Il ritorno a casa parte come una commediuola farsesca, con un padre e un figlio che si stuzzicano a vicenda in un appartamento vicino Londra, dove vivono il capo famiglia, i suoi due figli maschi e il fratello; poi esplode in tutta la sua banale violenza, per terminare con un’atmosfera sacra, una composizione umana che ricorda una plurima Pietà. Il personaggio Ruth è al centro della scena su una poltrona, gli uomini accoccolati intorno a lei, mentre il vecchio padre in ginocchio la supplica di baciarlo.
Gli interpreti rendono giustizia a un’opera ironicamente macabra senza mancare di rispetto al suo autore, facendo emergere ogni personaggio in una verità che non è mai la stessa. L’ambiguità pulsante e inconsistente, unita a pause che rafforzano lo straniamento e la malvagità comica, rendono questo spettacolo liberatorio, dotato di una luminosità strana che nessuno si aspetta.
La trama è solo un pretesto per tratteggiare lo scontro tra la logica e l’impulso bestiale. Lenny (straordinario Alessandro Averone) è un poco di buono che lavora in traffici illeciti: dietro la maschera da gangster fallito nasconde un’anima farneticante, che si interroga sulla divinità e sul significato filosofico dell’esistenza, in una duplicità che spiazza, fa sudare freddo. Suo padre Max (maestoso Paolo Graziosi) è un divertente pazzo, violento, da cui i figli non riescono a distaccarsi. Suo fratello Sam (l’efficace Elia Schilton) è un uomo timido, segretamente innamorato della moglie, da tempo defunta, di Max. Joey (il buffo Antonio Tintis) è un boxeur con le rotelle fuori posto, che sbava dietro ogni donna. Il fratello maggiore, Teddy (il bravo Andrea Nicolini), professore partito per l’America anni prima, è un intellettuale con un senso d’impotenza etichettato addosso. Poi c’è Ruth (concentrata e saliente Arianna Scommegna), sua moglie, madre di famiglia insoddisfatta che accetta di diventare l’oggetto sessuale del branco. Se i critici si accaniscono per vedere la perversione insita nelle figure maschili di Pinter, io dico che qui la perversione è democratica, vale per tutti i personaggi, non esistono vittime e tutti sono carnefici.

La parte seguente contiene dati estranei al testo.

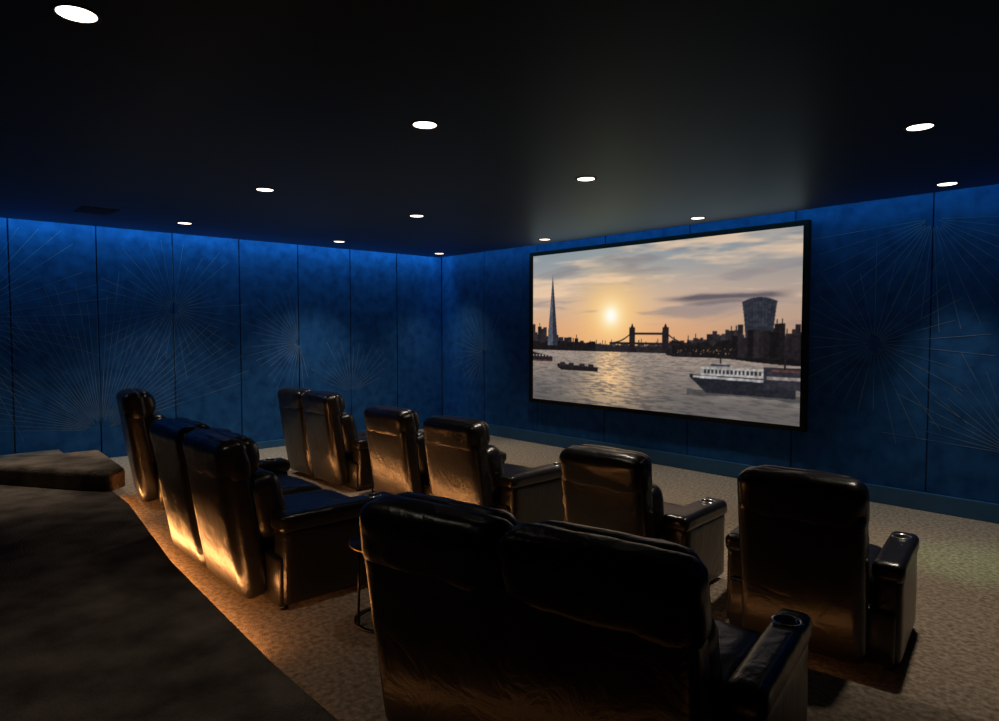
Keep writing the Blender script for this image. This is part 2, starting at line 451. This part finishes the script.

Una scenografia che condensa gli spazi e rende intima la storia, un’interpretazione carnale e spirituale al tempo stesso, splendide luci, una violenza seducente: questi sono solo alcuni degli aspetti che rendono questo spettacolo un umile e potente tentativo di scavare un testo che passa dall’ordinario all’universale con una bellezza emozionante. Qui si viaggia su frequenze rare.